Enfin, la tenue d’un registre détaillé des créances litigieuses, mentionnant les dates de constitution des provisions, le dépôt des recours, les décisions de justice et les procès-verbaux, s’impose comme un outil de traçabilité essentiel.
Ce registre, régulièrement mis à jour, sert à la fois de preuve de diligence en cas de contrôle et de base analytique pour optimiser la gestion du poste clients. En synthèse, seule une gestion transversale, mêlant expertise fiscale, agilité juridique et rigueur administrative, permet de concrétiser les avantages théoriques offerts par la réponse de la DGI.
Une avancée pour la sécurité juridique des entreprises
La réponse de la DGI du 30 avril 2025 marque une avancée pour la sécurité juridique des entreprises, tout en renforçant les exigences procédurales.

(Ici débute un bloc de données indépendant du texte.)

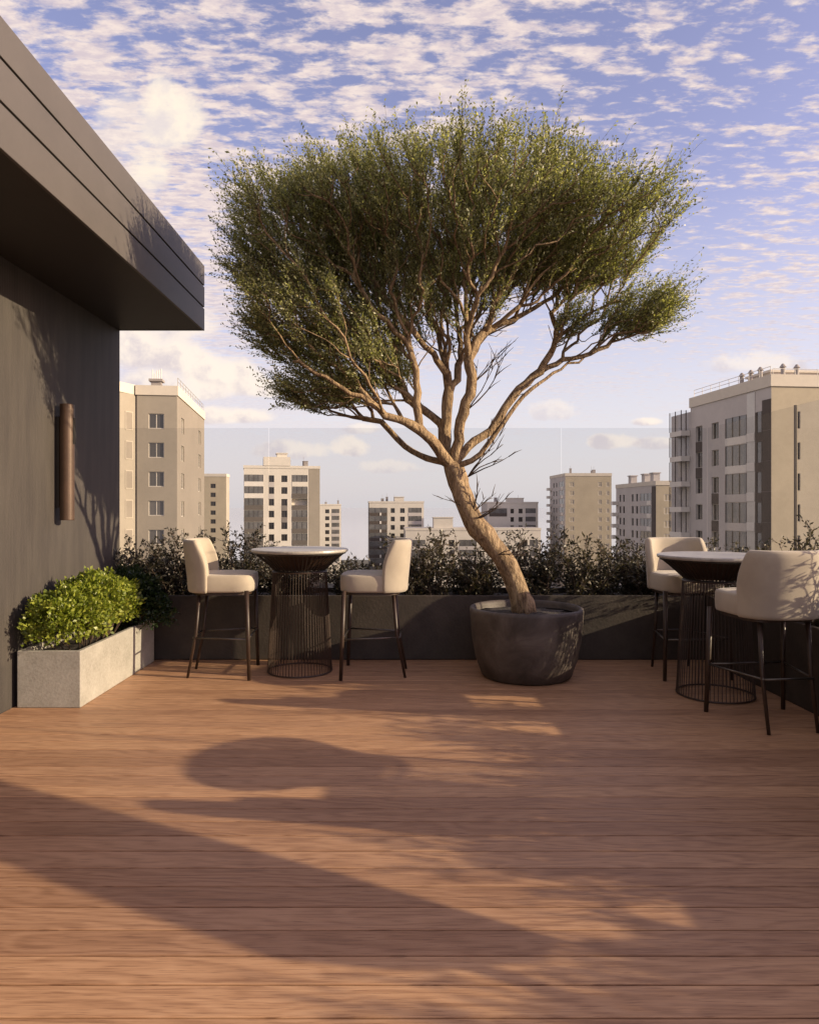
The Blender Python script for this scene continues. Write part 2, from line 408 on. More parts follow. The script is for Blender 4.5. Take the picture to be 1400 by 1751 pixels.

Dans un écosystème économique où les défauts de paiement restent une réalité, cette position équilibre protection des intérêts fiscaux de l’État et besoin de prévisibilité pour les entreprises.
Cependant, elle exige une gouvernance renforcée, intégrant fiscalité, droit et gestion des risques. Comme le rappelle la DGI, «les créances […] ne peuvent donner lieu à une annulation définitive qu’après épuisement des procédures judiciaires» – un commentaire qui résume à lui seul l’esprit de cette doctrine.